You run paid campaigns. Someone books a demo. You fire off a "Demo Booked" event to GA4, Google Ads, and LinkedIn. The algorithms optimize toward that conversion. And then you wonder why your cost per qualified opportunity keeps climbing.
Demo booked isn't a business outcome. It's a hand-raise. Plenty of demos get booked by people who will never buy. Training your ad platforms to find more of those people doesn't help anyone.
Instead, delay your actual conversion activation until you hit a downstream milestone. Wait for the demo to get completed. Wait for the opportunity to get created. Wait for the deal to close. Then push that revenue event back to your ad platforms.
The algorithms get smarter. Your bidding optimizes for people who look like your closed-won customers, not tire-kickers. Marketing can prove real ROI. And sales stops complaining that the leads are garbage.
Building Shared Goals That Work
Technology fixes only go so far. At some point, you have to address the incentive structures.
Marketing teams get measured on MQLs. Sales teams get measured on closed revenue. Those metrics create fundamentally different priorities. Marketing optimizes for volume. Sales demand quality. And the conflict becomes structural.
The fix requires laddering both teams' KPIs up to a single revenue metric.
Some examples that work:
Marketing-influenced pipeline measures the percentage of open pipeline that had at least one marketing touchpoint in its history. It gives marketing credit for influence without requiring them to source every deal.

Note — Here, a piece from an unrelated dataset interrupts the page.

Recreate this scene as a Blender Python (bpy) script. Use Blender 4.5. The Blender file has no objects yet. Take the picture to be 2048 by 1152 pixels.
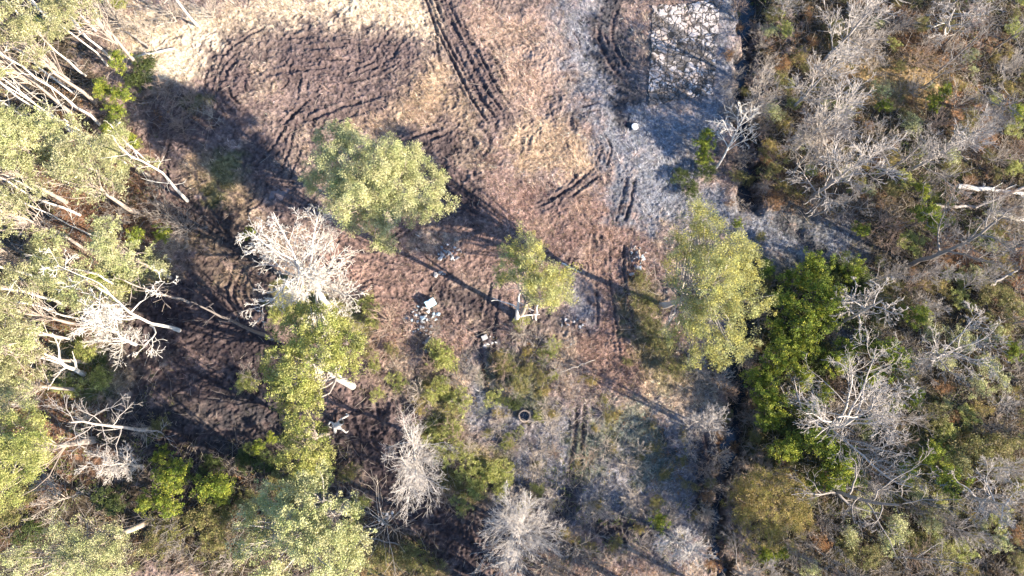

Sales-accepted lead rate tracks the percentage of marketing-generated leads that sales agrees to work with. It creates accountability on both sides. Marketing has to send quality. Sales has to give genuine feedback on what isn't working.
Average deal cycle time measures how quickly leads convert from first touch to closed-won. Both teams can influence this metric. Both benefit when it improves.

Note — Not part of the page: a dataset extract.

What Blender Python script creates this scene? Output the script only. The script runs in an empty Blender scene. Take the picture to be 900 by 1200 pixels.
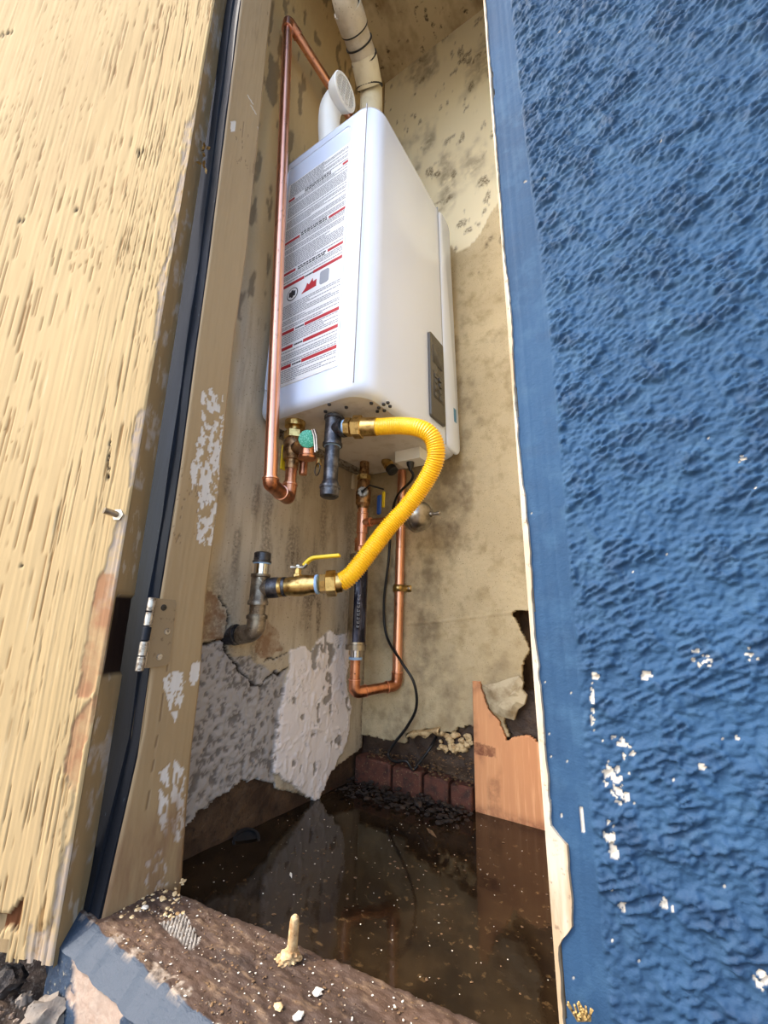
import bpy, math, random
import numpy as np
from mathutils import Vector, Matrix
random.seed(7); rng = np.random.default_rng(7)
C = bpy.context.scene.collection

# ------------------------------------------------------------------ camera, world, sun, exposure
AX = np.array([[0.83783574, 0.54528136, 0.02644826], [0.11451784, -0.22291498, 0.9680881], [-0.53377611, 0.80807001, 0.24921058]])
CP = np.array([0., 0., 0.32574512]); FPX = 499.0813
cd = bpy.data.cameras.new('camera'); cam = bpy.data.objects.new('camera', cd); C.objects.link(cam)
R = Matrix([[AX[0][i], AX[1][i], -AX[2][i]] for i in range(3)])
cam.matrix_world = Matrix.Translation(CP.tolist()) @ R.to_4x4()
cd.sensor_fit = 'VERTICAL'; cd.sensor_height = 36; cd.lens = FPX / 1200 * 36; cd.clip_start = .02
bpy.context.scene.camera = cam
w = bpy.data.worlds.new('sky'); bpy.context.scene.world = w; w.use_nodes = True
nt = w.node_tree; bg = nt.nodes['Background']
sky = nt.nodes.new('ShaderNodeTexSky'); sky.sky_type = 'NISHITA'; sky.sun_disc = False
SUN = Vector((.47, .55, -.69)).normalized()
sky.sun_elevation = math.asin(-SUN.z); sky.sun_rotation = math.atan2(-SUN.x, -SUN.y)
sky.air_density = 1.0; sky.dust_density = 2.5; sky.ozone_density = 1.0
nt.links.new(sky.outputs[0], bg.inputs[0]); bg.inputs[1].default_value = .60
sl = bpy.data.lights.new('sun', 'SUN'); so = bpy.data.objects.new('sun', sl); C.objects.link(so)
sl.energy = 2.8; sl.color = (1, .93, .82); sl.angle = math.radians(.6)
so.rotation_euler = SUN.to_track_quat('-Z', 'Y').to_euler(); so.location = (-2, -2, 4)
vs = bpy.context.scene.view_settings
vs.view_transform = 'Standard'; vs.look = 'None'; vs.gamma = 1; vs.use_curve_mapping = False; vs.exposure = 0.35

# ------------------------------------------------------------------ measuring helpers (pixel -> point on a real plane of the place)
def ray(px): return (px[0]-450)/FPX*AX[0] - (px[1]-600)/FPX*AX[1] + AX[2]
def at(px, a, v):
    r = ray(px); i = 'xyz'.index(a); return CP + r*(v-CP[i])/r[i]
def atd(px, d): return CP + ray(px)*d
def atp(px, P0, n):
    r = ray(px); return CP + r*(np.dot(np.array(P0)-CP, n)/np.dot(r, n))
def zat(x, y, py):
    lo, hi = -.5, 3.
    for _ in range(50):
        m = (lo+hi)/2; d = np.array([x, y, m])-CP
        if 600-FPX*(d@AX[1])/(d@AX[2]) > py: lo = m
        else: hi = m
    return m

# ------------------------------------------------------------------ colours, noise
def S(r, g, b):
    f = lambda c: (c/255/12.92) if c/255 <= .04045 else ((c/255+.055)/1.055)**2.4
    return (f(r), f(g), f(b), 1)
def _h(i, j, s):
    n = (i.astype(np.int64)*374761393 + j.astype(np.int64)*668265263 + s*69069*1013) & 0xffffffff
    n = ((n ^ (n >> 13))*1274126177) & 0xffffffff
    return ((n ^ (n >> 16)) & 0xffffff)/float(0xffffff)
def vn(x, y, s=0):
    i = np.floor(x); j = np.floor(y); fx = x-i; fy = y-j
    fx = fx*fx*fx*(fx*(fx*6-15)+10); fy = fy*fy*fy*(fy*(fy*6-15)+10)
    a = _h(i, j, s); b = _h(i+1, j, s); c = _h(i, j+1, s); d = _h(i+1, j+1, s)
    return (a*(1-fx)+b*fx)*(1-fy)+(c*(1-fx)+d*fx)*fy
def fbm(x, y, s=0, o=4, g=.5):
    t = 0; am = 1; tot = 0
    for k in range(o):
        t = t+am*vn(x*2**k+17.3*k, y*2**k-9.1*k, s+k); tot += am; am *= g
    return t/tot
def inpoly(u, v, poly):
    r = np.zeros(u.shape, bool); n = len(poly)
    for k in range(n):
        x1, y1 = poly[k]; x2, y2 = poly[(k+1) % n]
        if y1 == y2: continue
        c = ((y1 > v) != (y2 > v)) & (u < (x2-x1)*(v-y1)/(y2-y1)+x1)
        r ^= c
    return r
def dline(u, v, pts):
    d = np.full(u.shape, 9.)
    for (x1, y1), (x2, y2) in zip(pts[:-1], pts[1:]):
        L = (x2-x1)**2+(y2-y1)**2+1e-12
        t = np.clip(((u-x1)*(x2-x1)+(v-y1)*(y2-y1))/L, 0, 1)
        d = np.minimum(d, np.hypot(u-x1-t*(x2-x1), v-y1-t*(y2-y1)))
    return d
def sm(x, a, b):
    t = np.clip((x-a)/(b-a), 0, 1); return t*t*(3-2*t)

# ------------------------------------------------------------------ materials
def mat(name, base, rough=.6, metal=0, mott=(), bump=(), attrs=(), coat=0, spec=.5):
    m = bpy.data.materials.new(name); m.use_nodes = True; t = m.node_tree; N = t.nodes; Lk = t.links
    b = N['Principled BSDF']; b.inputs['Metallic'].default_value = metal; b.inputs['Coat Weight'].default_value = coat
    b.inputs['Coat Roughness'].default_value = .12; b.inputs['Specular IOR Level'].default_value = spec
    geo = N.new('ShaderNodeNewGeometry')
    def noise(sc, st=(1, 1, 1), det=5, dist=0):
        mp = N.new('ShaderNodeMapping'); mp.inputs['Scale'].default_value = st
        Lk.new(geo.outputs['Position'], mp.inputs['Vector'])
        n = N.new('ShaderNodeTexNoise'); n.inputs['Scale'].default_value = sc; n.inputs['Detail'].default_value = det
        n.inputs['Roughness'].default_value = .6; n.inputs['Distortion'].default_value = dist
        Lk.new(mp.outputs[0], n.inputs['Vector']); return n.outputs['Fac']
    def ramp(s, lo, hi):
        r = N.new('ShaderNodeMapRange'); r.inputs[1].default_value = lo; r.inputs[2].default_value = hi; r.clamp = True
        Lk.new(s, r.inputs[0]); return r.outputs[0]
    col = N.new('ShaderNodeRGB'); col.outputs[0].default_value = base; cs = col.outputs[0]
    rv = N.new('ShaderNodeValue'); rv.outputs[0].default_value = rough; rs = rv.outputs[0]
    def mixc(a, f, c):
        x = N.new('ShaderNodeMix'); x.data_type = 'RGBA'; Lk.new(f, x.inputs[0]); Lk.new(a, x.inputs[6]); x.inputs[7].default_value = c
        return x.outputs[2]
    for q in mott:
        sc, lo, hi, c = q[:4]; st = q[4] if len(q) > 4 else (1, 1, 1)
        cs = mixc(cs, ramp(noise(sc, st), lo, hi), c)
    for q in attrs:
        a = N.new('ShaderNodeAttribute'); a.attribute_name = q[0]; f = a.outputs['Fac']
        if len(q) > 3 and q[3]:
            mu = N.new('ShaderNodeMath'); mu.operation = 'MULTIPLY'; Lk.new(f, mu.inputs[0]); Lk.new(ramp(noise(q[3], q[4] if len(q) > 4 else (1, 1, 1)), .3, .6), mu.inputs[1]); f = mu.outputs[0]
        cs = mixc(cs, f, q[1])
        if q[2] is not None:
            x = N.new('ShaderNodeMix'); Lk.new(f, x.inputs[0]); Lk.new(rs, x.inputs[2]); x.inputs[3].default_value = q[2]; rs = x.outputs[0]
    Lk.new(cs, b.inputs['Base Color']); Lk.new(rs, b.inputs['Roughness'])
    prev = None
    for q in bump:
        sc, stg, dist = q[:3]; st = q[3] if len(q) > 3 else (1, 1, 1)
        bn = N.new('ShaderNodeBump'); bn.inputs['Strength'].default_value = stg; bn.inputs['Distance'].default_value = dist
        Lk.new(noise(sc, st, 6), bn.inputs['Height'])
        if prev: Lk.new(prev, bn.inputs['Normal'])
        prev = bn.outputs[0]
    if prev: Lk.new(prev, b.inputs['Normal'])
    return m

M = {}
M['stucco'] = mat('blue_stucco', S(38, 66, 94), .7, mott=[(9, .35, .7, S(33, 57, 82)), (60, .5, .75, S(48, 75, 100)), (700, .72, .78, S(80, 104, 124))],
                  bump=[(900, .3, .0008), (170, .35, .0012, (1, 1, 1.5))], attrs=[('deep_blue', S(22, 40, 64), .5, 30), ('chip', S(180, 172, 158), .7)], spec=.15)
M['edge'] = mat('chipped_edge', S(164, 152, 134), .75, mott=[(60, .45, .6, S(140, 120, 94), (1, 1, .15)), (200, .6, .7, S(110, 90, 70))], bump=[(300, .5, .001, (1, 1, .15))])
M['door'] = mat('door_paint', S(172, 148, 108), .85, mott=[(5, .4, .7, S(160, 137, 98), (1, 1, .4)), (120, .62, .72, S(176, 156, 120), (1, 1, .08)), (1.8, .5, .8, S(156, 132, 96))],
                bump=[(160, .25, .001, (1, 1, .06)), (1200, .15, .0004)],
                attrs=[('crack', S(124, 96, 60), .8), ('primer', S(150, 134, 118), .8, 90), ('bare', S(142, 104, 74), .85, 25), ('rot', S(84, 50, 28), .9), ('spot', S(46, 34, 26), .9)], spec=.12)
M['door_edge'] = mat('door_edge_paint', S(138, 115, 80), .6, mott=[(30, .45, .7, S(150, 124, 86), (1, 1, .2)), (70, .6, .66, S(166, 152, 132), (1, 1, .3))],
                     bump=[(120, .4, .001, (1, 1, .1))], attrs=[('dark', S(34, 20, 12), .45), ('primer', S(160, 148, 134), .8, 80)])
M['jamb'] = mat('jamb_paint', S(150, 127, 92), .65, mott=[(7, .4, .7, S(138, 115, 82), (1, 1, .3)), (40, .62, .8, S(116, 93, 64), (1, 1, .15))],
                bump=[(160, .3, .0008, (1, 1, .06))], attrs=[('chip', S(190, 184, 176), .8), ('wood', S(120, 92, 64), .85, 60, (1, 1, .2)), ('crack', S(104, 82, 56), .8)])
M['navy'] = mat('navy_paint', S(13, 17, 24), .6, mott=[(30, .45, .7, S(18, 26, 38), (1, 1, .2)), (200, .70, .76, S(80, 90, 100), (1, 1, .3))], bump=[(200, .3, .0008, (1, 1, .2))], spec=.25)
M['wallL'] = mat('side_wall_plaster', S(190, 178, 156), .75,
                 mott=[(4, .4, .65, S(158, 142, 116), (1, 1, .5)), (22, .5, .8, S(146, 131, 108), (1, 2, .22)), (260, .62, .7, S(100, 88, 72))],
                 bump=[(380, .35, .001), (60, .35, .002)],
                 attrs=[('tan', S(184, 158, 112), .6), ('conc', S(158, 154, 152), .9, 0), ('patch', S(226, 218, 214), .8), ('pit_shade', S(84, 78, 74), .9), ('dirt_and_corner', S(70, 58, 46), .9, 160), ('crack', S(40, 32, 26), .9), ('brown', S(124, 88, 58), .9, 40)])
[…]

LinkedIn's Global Product Marketing Leader put it well: "The places I've seen sales and marketing alignment work most effectively are when goals are tied together, and teams look at revenue metrics across both functions."
Separated KPIs create separated teams. Unified revenue accountability creates shared success.

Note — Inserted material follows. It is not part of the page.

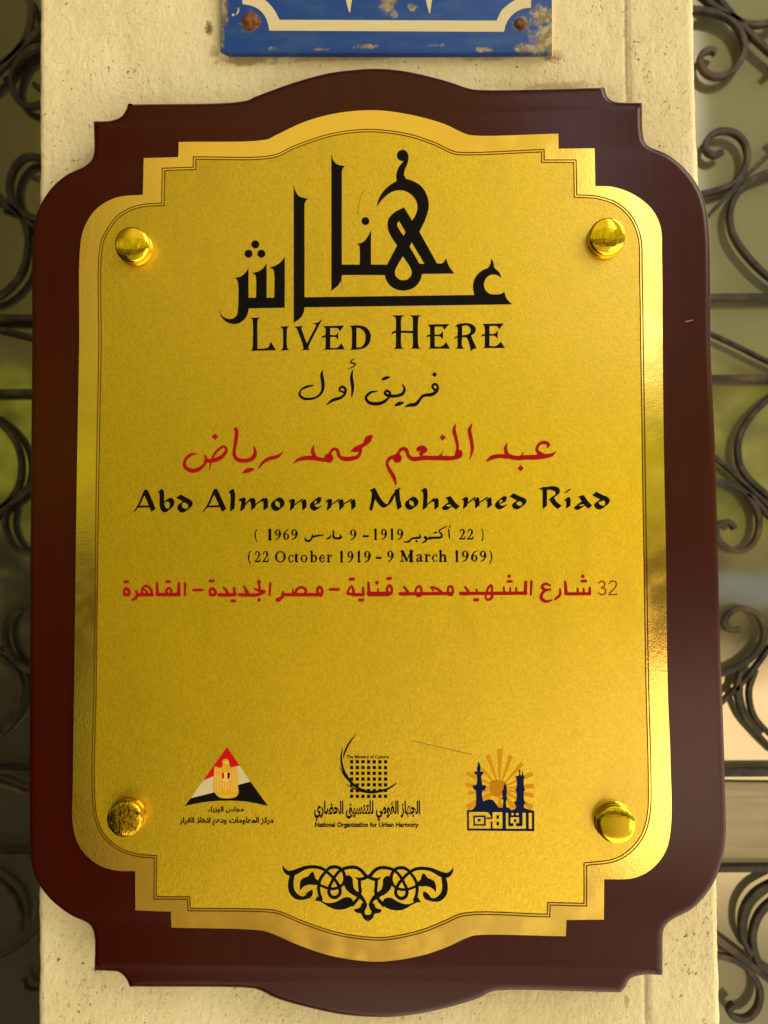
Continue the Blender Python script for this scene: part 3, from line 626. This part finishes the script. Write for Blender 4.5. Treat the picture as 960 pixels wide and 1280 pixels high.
printed('latin_dates', plate, M_BLACK, pos)
pos = text(R11, [('(', 103, 121), ('1', 194, 228), ('9', 243, 290), ('6', 303, 349), ('9', 358, 408), ('9', 773, 823), ('-', 872, 903)], 96, 167)
pos += text(R12, [('1', 98, 122), ('9', 145, 192), ('1', 214, 238), ('9', 258, 306), ('2', 700, 746), ('2', 756, 803), (')', 860, 871)], 93, 165)
pos += strokes(R11, [[(460, 150, 5), (462, 168, 11), (485, 177, 13), (506, 160, 9), (512, 128, 5)], [(506, 150, 11), (535, 142, 11), (588, 134, 7)], [(530, 142, 5), (530, 132, 4)], [(552, 140, 5), (553, 130, 4)], [(610, 163, 5), (630, 155, 11), (641, 136, 5)], [(660, 104, 8), (662, 150, 13), (680, 158, 12), (712, 152, 14), (708, 134, 7)]], 1.3)
pos += strokes(R12, [[(308, 183, 6), (345, 180, 11), (365, 160, 10), (398, 155, 13), (425, 150, 12), (420, 128, 5)], [(398, 176, 11), (402, 179, 11)], [(438, 190, 6), (462, 178, 11), (472, 155, 9), (458, 147, 11), (462, 160, 11), (520, 153, 13), (572, 150, 13), (578, 132, 11), (558, 106, 8), (612, 72, 5)], [(494, 148, 8), (496, 138, 4)], [(524, 120, 9), (540, 115, 9)], [(626, 94, 8), (631, 155, 8)], [(636, 70, 7), (630, 79, 7)]], 1.3)
printed('arabic_dates', plate, M_BLACK, pos)
# red address line
pos = strokes(R13, [[(86, 186, 14), (86, 160, 16), (102, 145, 18), (121, 165, 18), (116, 188, 18), (90, 188, 20)], [(90, 98, 18), (110, 97, 18)], [(170, 160, 12), (178, 195, 20), (162, 216, 18), (142, 226, 12)], [(178, 190, 20), (284, 188, 20)], [(212, 182, 14), (216, 142, 13), (242, 126, 15), (274, 152, 15), (282, 180, 14)], [(218, 150, 8), (246, 166, 12), (242, 186, 12)],
                    [(516, 108, 15), (514, 190, 13)], [(472, 108, 16), (470, 188, 22)], [(470, 188, 20), (320, 188, 20)], [(318, 108, 15), (321, 188, 18)], [(388, 184, 14), (384, 156, 14), (402, 142, 14), (419, 160, 14), (416, 186, 14)], [(388, 97, 17), (407, 97, 17)], [(575, 156, 15), (638, 155, 15)],
                    [(692, 186, 14), (690, 158, 14), (708, 144, 18), (728, 165, 18), (726, 188, 18), (696, 189, 20)], [(693, 92, 18), (715, 91, 18)], [(788, 138, 12), (810, 165, 17), (812, 188, 20), (756, 188, 20)], [(812, 190, 20), (868, 188, 20)], [(860, 140, 13), (868, 184, 18)], [(846, 232, 18), (866, 232, 18)], [(936, 138, 12), (954, 168, 17), (958, 188, 19), (898, 188, 19)]], 1.3)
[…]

Shared Attribution Means Shared Success
Sales and marketing don't need to compete for credit. They need to align on the same data, touchpoints, and conversion signals.
With the proper RevOps infrastructure, attribution becomes a strategic tool rather than a political battleground. Instead of arguing about who sourced a lead, teams can analyze which combinations of activities produce the best outcomes. Instead of hoarding credit, they can coordinate efforts based on the data.
Modern GTM success is rarely the result of a single touch. It's the combined influence of coordinated efforts across multiple channels and stakeholders. Your attribution models should reflect that reality.
The goal isn't to prove that sales or marketing "won" the lead. The goal is to understand how both teams drive revenue, and build systems that make their efforts visible, measurable, so future budget is justifiable.
Stop the in-fighting in your attribution reports. Start building frameworks that tell the whole story.